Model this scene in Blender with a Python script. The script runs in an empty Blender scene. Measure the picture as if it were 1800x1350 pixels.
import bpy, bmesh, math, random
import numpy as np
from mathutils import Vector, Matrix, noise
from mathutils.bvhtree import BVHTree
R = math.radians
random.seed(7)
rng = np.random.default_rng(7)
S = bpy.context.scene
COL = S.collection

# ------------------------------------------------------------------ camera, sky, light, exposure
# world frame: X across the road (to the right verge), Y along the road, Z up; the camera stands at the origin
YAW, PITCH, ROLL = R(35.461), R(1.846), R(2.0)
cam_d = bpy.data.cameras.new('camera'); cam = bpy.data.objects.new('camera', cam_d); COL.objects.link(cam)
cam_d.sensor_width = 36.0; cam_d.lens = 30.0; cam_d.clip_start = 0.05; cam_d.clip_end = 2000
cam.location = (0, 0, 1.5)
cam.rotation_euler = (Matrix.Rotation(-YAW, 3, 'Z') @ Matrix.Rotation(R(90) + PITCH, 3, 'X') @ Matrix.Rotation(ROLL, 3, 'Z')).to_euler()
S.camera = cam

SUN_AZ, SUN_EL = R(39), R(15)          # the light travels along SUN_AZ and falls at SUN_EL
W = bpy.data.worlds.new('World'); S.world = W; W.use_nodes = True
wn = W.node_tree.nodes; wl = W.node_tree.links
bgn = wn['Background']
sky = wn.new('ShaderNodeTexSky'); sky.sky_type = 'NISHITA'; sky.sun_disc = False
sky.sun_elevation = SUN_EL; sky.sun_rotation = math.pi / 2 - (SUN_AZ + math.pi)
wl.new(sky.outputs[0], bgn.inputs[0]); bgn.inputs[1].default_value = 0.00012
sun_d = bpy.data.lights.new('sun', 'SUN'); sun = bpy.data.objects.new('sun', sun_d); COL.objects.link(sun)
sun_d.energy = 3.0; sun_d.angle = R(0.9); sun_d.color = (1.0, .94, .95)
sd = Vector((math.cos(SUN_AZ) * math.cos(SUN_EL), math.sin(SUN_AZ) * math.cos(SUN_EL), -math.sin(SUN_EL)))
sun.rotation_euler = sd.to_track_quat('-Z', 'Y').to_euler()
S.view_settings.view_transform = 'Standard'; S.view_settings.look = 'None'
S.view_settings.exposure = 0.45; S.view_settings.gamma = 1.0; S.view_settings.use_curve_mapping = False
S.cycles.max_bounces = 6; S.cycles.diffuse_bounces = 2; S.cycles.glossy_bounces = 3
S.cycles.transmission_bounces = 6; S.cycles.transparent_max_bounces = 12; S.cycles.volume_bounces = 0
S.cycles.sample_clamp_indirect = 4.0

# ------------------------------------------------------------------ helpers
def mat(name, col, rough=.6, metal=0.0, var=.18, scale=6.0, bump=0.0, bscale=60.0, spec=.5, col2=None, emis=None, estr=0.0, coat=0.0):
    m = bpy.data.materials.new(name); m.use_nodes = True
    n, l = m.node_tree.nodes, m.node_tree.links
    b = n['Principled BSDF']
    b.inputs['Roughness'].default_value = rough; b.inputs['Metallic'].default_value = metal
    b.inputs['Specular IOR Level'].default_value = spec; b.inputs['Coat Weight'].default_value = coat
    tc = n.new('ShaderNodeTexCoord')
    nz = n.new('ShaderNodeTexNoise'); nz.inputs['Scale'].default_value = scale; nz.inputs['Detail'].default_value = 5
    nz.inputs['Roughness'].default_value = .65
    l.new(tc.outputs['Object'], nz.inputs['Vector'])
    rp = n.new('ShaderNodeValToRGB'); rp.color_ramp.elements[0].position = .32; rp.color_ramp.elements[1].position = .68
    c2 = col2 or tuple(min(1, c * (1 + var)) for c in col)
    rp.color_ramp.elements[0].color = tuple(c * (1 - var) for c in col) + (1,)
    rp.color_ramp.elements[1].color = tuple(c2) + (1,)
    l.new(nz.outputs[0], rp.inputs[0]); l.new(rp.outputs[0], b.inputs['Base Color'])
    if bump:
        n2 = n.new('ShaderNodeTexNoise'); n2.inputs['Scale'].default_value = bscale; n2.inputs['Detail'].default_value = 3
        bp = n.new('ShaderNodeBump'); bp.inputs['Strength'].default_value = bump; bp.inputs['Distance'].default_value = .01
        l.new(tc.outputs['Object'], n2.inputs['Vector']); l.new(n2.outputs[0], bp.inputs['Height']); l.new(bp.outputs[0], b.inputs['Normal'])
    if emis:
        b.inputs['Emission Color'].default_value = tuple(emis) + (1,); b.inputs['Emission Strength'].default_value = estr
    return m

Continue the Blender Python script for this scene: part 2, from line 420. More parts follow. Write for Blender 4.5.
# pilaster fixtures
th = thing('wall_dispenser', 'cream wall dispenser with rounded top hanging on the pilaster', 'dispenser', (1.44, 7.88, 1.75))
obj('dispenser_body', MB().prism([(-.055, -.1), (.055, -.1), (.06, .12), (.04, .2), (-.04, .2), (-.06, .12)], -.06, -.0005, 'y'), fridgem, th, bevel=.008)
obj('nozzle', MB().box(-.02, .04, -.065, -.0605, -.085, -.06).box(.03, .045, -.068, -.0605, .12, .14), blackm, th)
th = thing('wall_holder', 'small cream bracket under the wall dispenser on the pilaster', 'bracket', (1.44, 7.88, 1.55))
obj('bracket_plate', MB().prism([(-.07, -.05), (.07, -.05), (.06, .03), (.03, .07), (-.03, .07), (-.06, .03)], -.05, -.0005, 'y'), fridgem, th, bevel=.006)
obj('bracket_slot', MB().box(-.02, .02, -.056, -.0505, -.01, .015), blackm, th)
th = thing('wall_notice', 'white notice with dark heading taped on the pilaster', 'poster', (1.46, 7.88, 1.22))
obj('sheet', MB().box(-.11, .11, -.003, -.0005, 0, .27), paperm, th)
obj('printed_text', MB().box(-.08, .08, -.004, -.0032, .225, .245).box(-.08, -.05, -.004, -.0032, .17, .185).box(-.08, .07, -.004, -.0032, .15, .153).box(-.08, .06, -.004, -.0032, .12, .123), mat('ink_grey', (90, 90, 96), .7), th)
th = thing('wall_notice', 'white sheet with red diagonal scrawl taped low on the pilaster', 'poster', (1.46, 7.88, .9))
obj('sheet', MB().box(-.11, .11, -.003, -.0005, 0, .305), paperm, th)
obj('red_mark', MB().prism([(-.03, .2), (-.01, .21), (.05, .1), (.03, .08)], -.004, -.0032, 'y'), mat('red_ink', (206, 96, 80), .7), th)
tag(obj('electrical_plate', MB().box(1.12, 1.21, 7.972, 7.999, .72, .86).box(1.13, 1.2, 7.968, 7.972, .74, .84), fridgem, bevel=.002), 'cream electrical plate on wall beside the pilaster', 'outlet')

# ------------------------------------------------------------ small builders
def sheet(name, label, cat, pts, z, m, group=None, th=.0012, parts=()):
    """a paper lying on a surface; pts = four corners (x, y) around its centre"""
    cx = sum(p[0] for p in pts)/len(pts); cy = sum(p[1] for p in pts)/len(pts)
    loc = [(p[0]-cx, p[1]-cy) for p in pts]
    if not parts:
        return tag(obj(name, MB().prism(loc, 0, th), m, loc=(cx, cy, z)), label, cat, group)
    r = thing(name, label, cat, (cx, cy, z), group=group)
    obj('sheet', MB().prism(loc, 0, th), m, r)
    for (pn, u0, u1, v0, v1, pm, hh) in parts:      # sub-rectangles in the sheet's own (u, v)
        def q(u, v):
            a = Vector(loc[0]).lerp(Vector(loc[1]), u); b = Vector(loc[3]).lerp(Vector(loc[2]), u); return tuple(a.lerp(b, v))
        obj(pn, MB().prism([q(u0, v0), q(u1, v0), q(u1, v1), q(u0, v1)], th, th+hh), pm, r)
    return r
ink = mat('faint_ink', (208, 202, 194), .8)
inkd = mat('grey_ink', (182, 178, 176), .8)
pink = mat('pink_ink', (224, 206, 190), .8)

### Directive
Return only the exact lines from the opening of the records through the line that contains "S.camera = cam", both included.

### Solution to this exercise
Model this scene in Blender with a Python script. The script runs in an empty Blender scene. Measure the picture as if it were 1800x1350 pixels.
import bpy, bmesh, math, random
import numpy as np
from mathutils import Vector, Matrix, noise
from mathutils.bvhtree import BVHTree
R = math.radians
random.seed(7)
rng = np.random.default_rng(7)
S = bpy.context.scene
COL = S.collection

# ------------------------------------------------------------------ camera, sky, light, exposure
# world frame: X across the road (to the right verge), Y along the road, Z up; the camera stands at the origin
YAW, PITCH, ROLL = R(35.461), R(1.846), R(2.0)
cam_d = bpy.data.cameras.new('camera'); cam = bpy.data.objects.new('camera', cam_d); COL.objects.link(cam)
cam_d.sensor_width = 36.0; cam_d.lens = 30.0; cam_d.clip_start = 0.05; cam_d.clip_end = 2000
cam.location = (0, 0, 1.5)
cam.rotation_euler = (Matrix.Rotation(-YAW, 3, 'Z') @ Matrix.Rotation(R(90) + PITCH, 3, 'X') @ Matrix.Rotation(ROLL, 3, 'Z')).to_euler()
S.camera = cam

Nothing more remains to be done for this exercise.